» **DIRECTION**
Extract the full listing below without altering a single character.

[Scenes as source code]
————————

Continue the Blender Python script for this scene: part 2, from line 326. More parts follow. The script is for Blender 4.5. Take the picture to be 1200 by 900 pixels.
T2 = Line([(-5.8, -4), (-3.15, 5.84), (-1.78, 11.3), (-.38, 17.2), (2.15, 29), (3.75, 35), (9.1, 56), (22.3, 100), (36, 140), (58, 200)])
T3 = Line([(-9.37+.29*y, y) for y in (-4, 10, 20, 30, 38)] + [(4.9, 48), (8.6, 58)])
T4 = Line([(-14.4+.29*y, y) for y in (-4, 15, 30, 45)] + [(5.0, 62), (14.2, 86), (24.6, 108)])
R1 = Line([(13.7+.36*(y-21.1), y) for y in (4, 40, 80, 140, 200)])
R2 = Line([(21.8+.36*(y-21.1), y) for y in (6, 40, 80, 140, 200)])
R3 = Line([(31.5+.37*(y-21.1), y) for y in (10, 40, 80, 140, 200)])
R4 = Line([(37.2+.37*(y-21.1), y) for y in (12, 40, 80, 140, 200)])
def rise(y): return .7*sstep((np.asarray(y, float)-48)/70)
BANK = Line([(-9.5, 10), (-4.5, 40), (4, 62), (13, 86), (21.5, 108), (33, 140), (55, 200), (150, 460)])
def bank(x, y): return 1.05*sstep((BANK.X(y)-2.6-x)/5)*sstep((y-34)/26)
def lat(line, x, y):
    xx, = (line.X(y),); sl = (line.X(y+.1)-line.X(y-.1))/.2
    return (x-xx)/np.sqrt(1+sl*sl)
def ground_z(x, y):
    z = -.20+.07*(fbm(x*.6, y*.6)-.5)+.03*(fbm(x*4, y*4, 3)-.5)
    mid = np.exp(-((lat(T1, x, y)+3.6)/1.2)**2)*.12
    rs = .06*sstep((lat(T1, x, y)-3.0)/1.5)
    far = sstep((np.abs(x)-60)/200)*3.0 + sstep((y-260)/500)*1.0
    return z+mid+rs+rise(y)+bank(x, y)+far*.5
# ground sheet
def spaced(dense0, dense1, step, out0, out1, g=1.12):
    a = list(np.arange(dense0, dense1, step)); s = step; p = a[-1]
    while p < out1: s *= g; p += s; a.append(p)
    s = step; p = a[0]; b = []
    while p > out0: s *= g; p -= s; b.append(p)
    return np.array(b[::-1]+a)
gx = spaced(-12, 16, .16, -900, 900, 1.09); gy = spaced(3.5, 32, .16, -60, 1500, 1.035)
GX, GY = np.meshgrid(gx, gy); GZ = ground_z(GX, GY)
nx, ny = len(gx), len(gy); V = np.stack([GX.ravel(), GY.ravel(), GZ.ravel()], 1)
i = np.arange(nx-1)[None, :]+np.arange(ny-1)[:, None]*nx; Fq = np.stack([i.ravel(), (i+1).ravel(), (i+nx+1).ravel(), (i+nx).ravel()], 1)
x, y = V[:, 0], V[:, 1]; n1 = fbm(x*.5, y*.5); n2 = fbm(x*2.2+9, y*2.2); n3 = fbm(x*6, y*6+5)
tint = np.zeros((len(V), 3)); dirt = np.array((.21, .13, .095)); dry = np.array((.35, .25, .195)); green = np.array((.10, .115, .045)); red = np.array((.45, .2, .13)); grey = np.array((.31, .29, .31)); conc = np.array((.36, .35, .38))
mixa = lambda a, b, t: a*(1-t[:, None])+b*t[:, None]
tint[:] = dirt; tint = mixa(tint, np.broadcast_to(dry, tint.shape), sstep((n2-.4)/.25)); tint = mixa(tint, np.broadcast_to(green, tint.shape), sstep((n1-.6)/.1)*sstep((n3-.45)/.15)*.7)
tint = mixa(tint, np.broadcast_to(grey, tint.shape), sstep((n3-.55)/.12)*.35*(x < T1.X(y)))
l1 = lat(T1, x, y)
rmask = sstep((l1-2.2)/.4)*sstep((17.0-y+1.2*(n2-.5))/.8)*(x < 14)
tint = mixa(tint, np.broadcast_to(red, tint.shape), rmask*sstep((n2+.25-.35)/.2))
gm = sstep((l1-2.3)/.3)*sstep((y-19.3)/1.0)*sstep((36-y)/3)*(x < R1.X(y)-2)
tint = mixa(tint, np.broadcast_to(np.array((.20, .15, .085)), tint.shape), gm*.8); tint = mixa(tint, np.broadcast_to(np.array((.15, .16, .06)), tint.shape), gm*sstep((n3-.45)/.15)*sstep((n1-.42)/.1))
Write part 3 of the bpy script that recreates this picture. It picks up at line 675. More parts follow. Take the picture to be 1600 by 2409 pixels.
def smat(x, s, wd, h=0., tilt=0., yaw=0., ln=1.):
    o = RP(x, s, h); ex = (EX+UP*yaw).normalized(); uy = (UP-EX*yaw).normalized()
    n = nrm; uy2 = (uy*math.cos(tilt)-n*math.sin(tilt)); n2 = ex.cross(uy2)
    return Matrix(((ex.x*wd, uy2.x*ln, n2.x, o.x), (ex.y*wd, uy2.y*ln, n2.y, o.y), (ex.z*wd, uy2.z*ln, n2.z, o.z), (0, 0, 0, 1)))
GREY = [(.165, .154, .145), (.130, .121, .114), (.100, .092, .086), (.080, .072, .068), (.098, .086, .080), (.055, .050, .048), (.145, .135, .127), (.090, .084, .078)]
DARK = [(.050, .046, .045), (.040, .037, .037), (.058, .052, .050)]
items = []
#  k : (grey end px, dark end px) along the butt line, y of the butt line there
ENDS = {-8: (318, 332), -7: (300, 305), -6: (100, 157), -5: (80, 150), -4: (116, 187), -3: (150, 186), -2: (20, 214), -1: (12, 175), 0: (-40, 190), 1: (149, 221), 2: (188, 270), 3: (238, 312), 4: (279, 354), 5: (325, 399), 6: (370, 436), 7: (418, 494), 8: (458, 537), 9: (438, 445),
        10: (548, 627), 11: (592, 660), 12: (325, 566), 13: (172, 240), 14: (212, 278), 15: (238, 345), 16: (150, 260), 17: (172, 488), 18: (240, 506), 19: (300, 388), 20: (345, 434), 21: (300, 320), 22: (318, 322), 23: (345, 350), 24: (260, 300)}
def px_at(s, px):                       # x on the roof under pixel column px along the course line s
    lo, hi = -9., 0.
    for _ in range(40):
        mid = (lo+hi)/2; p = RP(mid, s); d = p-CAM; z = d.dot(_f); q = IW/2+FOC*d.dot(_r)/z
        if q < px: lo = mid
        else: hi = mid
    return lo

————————

» **CORRECT OUTPUT**
Continue the Blender Python script for this scene: part 2, from line 326. More parts follow. The script is for Blender 4.5. Take the picture to be 1200 by 900 pixels.
T2 = Line([(-5.8, -4), (-3.15, 5.84), (-1.78, 11.3), (-.38, 17.2), (2.15, 29), (3.75, 35), (9.1, 56), (22.3, 100), (36, 140), (58, 200)])
T3 = Line([(-9.37+.29*y, y) for y in (-4, 10, 20, 30, 38)] + [(4.9, 48), (8.6, 58)])
T4 = Line([(-14.4+.29*y, y) for y in (-4, 15, 30, 45)] + [(5.0, 62), (14.2, 86), (24.6, 108)])
R1 = Line([(13.7+.36*(y-21.1), y) for y in (4, 40, 80, 140, 200)])
R2 = Line([(21.8+.36*(y-21.1), y) for y in (6, 40, 80, 140, 200)])
R3 = Line([(31.5+.37*(y-21.1), y) for y in (10, 40, 80, 140, 200)])
R4 = Line([(37.2+.37*(y-21.1), y) for y in (12, 40, 80, 140, 200)])
def rise(y): return .7*sstep((np.asarray(y, float)-48)/70)
BANK = Line([(-9.5, 10), (-4.5, 40), (4, 62), (13, 86), (21.5, 108), (33, 140), (55, 200), (150, 460)])
def bank(x, y): return 1.05*sstep((BANK.X(y)-2.6-x)/5)*sstep((y-34)/26)
def lat(line, x, y):
    xx, = (line.X(y),); sl = (line.X(y+.1)-line.X(y-.1))/.2
    return (x-xx)/np.sqrt(1+sl*sl)
def ground_z(x, y):
    z = -.20+.07*(fbm(x*.6, y*.6)-.5)+.03*(fbm(x*4, y*4, 3)-.5)
    mid = np.exp(-((lat(T1, x, y)+3.6)/1.2)**2)*.12
    rs = .06*sstep((lat(T1, x, y)-3.0)/1.5)
    far = sstep((np.abs(x)-60)/200)*3.0 + sstep((y-260)/500)*1.0
    return z+mid+rs+rise(y)+bank(x, y)+far*.5
# ground sheet
def spaced(dense0, dense1, step, out0, out1, g=1.12):
    a = list(np.arange(dense0, dense1, step)); s = step; p = a[-1]
    while p < out1: s *= g; p += s; a.append(p)
    s = step; p = a[0]; b = []
    while p > out0: s *= g; p -= s; b.append(p)
    return np.array(b[::-1]+a)
gx = spaced(-12, 16, .16, -900, 900, 1.09); gy = spaced(3.5, 32, .16, -60, 1500, 1.035)
GX, GY = np.meshgrid(gx, gy); GZ = ground_z(GX, GY)
nx, ny = len(gx), len(gy); V = np.stack([GX.ravel(), GY.ravel(), GZ.ravel()], 1)
i = np.arange(nx-1)[None, :]+np.arange(ny-1)[:, None]*nx; Fq = np.stack([i.ravel(), (i+1).ravel(), (i+nx+1).ravel(), (i+nx).ravel()], 1)
x, y = V[:, 0], V[:, 1]; n1 = fbm(x*.5, y*.5); n2 = fbm(x*2.2+9, y*2.2); n3 = fbm(x*6, y*6+5)
tint = np.zeros((len(V), 3)); dirt = np.array((.21, .13, .095)); dry = np.array((.35, .25, .195)); green = np.array((.10, .115, .045)); red = np.array((.45, .2, .13)); grey = np.array((.31, .29, .31)); conc = np.array((.36, .35, .38))
mixa = lambda a, b, t: a*(1-t[:, None])+b*t[:, None]
tint[:] = dirt; tint = mixa(tint, np.broadcast_to(dry, tint.shape), sstep((n2-.4)/.25)); tint = mixa(tint, np.broadcast_to(green, tint.shape), sstep((n1-.6)/.1)*sstep((n3-.45)/.15)*.7)
tint = mixa(tint, np.broadcast_to(grey, tint.shape), sstep((n3-.55)/.12)*.35*(x < T1.X(y)))
l1 = lat(T1, x, y)
rmask = sstep((l1-2.2)/.4)*sstep((17.0-y+1.2*(n2-.5))/.8)*(x < 14)
tint = mixa(tint, np.broadcast_to(red, tint.shape), rmask*sstep((n2+.25-.35)/.2))
gm = sstep((l1-2.3)/.3)*sstep((y-19.3)/1.0)*sstep((36-y)/3)*(x < R1.X(y)-2)
tint = mixa(tint, np.broadcast_to(np.array((.20, .15, .085)), tint.shape), gm*.8); tint = mixa(tint, np.broadcast_to(np.array((.15, .16, .06)), tint.shape), gm*sstep((n3-.45)/.15)*sstep((n1-.42)/.1))
Write part 3 of the bpy script that recreates this picture. It picks up at line 675. More parts follow. Take the picture to be 1600 by 2409 pixels.
def smat(x, s, wd, h=0., tilt=0., yaw=0., ln=1.):
    o = RP(x, s, h); ex = (EX+UP*yaw).normalized(); uy = (UP-EX*yaw).normalized()
    n = nrm; uy2 = (uy*math.cos(tilt)-n*math.sin(tilt)); n2 = ex.cross(uy2)
    return Matrix(((ex.x*wd, uy2.x*ln, n2.x, o.x), (ex.y*wd, uy2.y*ln, n2.y, o.y), (ex.z*wd, uy2.z*ln, n2.z, o.z), (0, 0, 0, 1)))
GREY = [(.165, .154, .145), (.130, .121, .114), (.100, .092, .086), (.080, .072, .068), (.098, .086, .080), (.055, .050, .048), (.145, .135, .127), (.090, .084, .078)]
DARK = [(.050, .046, .045), (.040, .037, .037), (.058, .052, .050)]
items = []
#  k : (grey end px, dark end px) along the butt line, y of the butt line there
ENDS = {-8: (318, 332), -7: (300, 305), -6: (100, 157), -5: (80, 150), -4: (116, 187), -3: (150, 186), -2: (20, 214), -1: (12, 175), 0: (-40, 190), 1: (149, 221), 2: (188, 270), 3: (238, 312), 4: (279, 354), 5: (325, 399), 6: (370, 436), 7: (418, 494), 8: (458, 537), 9: (438, 445),
        10: (548, 627), 11: (592, 660), 12: (325, 566), 13: (172, 240), 14: (212, 278), 15: (238, 345), 16: (150, 260), 17: (172, 488), 18: (240, 506), 19: (300, 388), 20: (345, 434), 21: (300, 320), 22: (318, 322), 23: (345, 350), 24: (260, 300)}
def px_at(s, px):                       # x on the roof under pixel column px along the course line s
    lo, hi = -9., 0.
    for _ in range(40):
        mid = (lo+hi)/2; p = RP(mid, s); d = p-CAM; z = d.dot(_f); q = IW/2+FOC*d.dot(_r)/z
        if q < px: lo = mid
        else: hi = mid
    return lo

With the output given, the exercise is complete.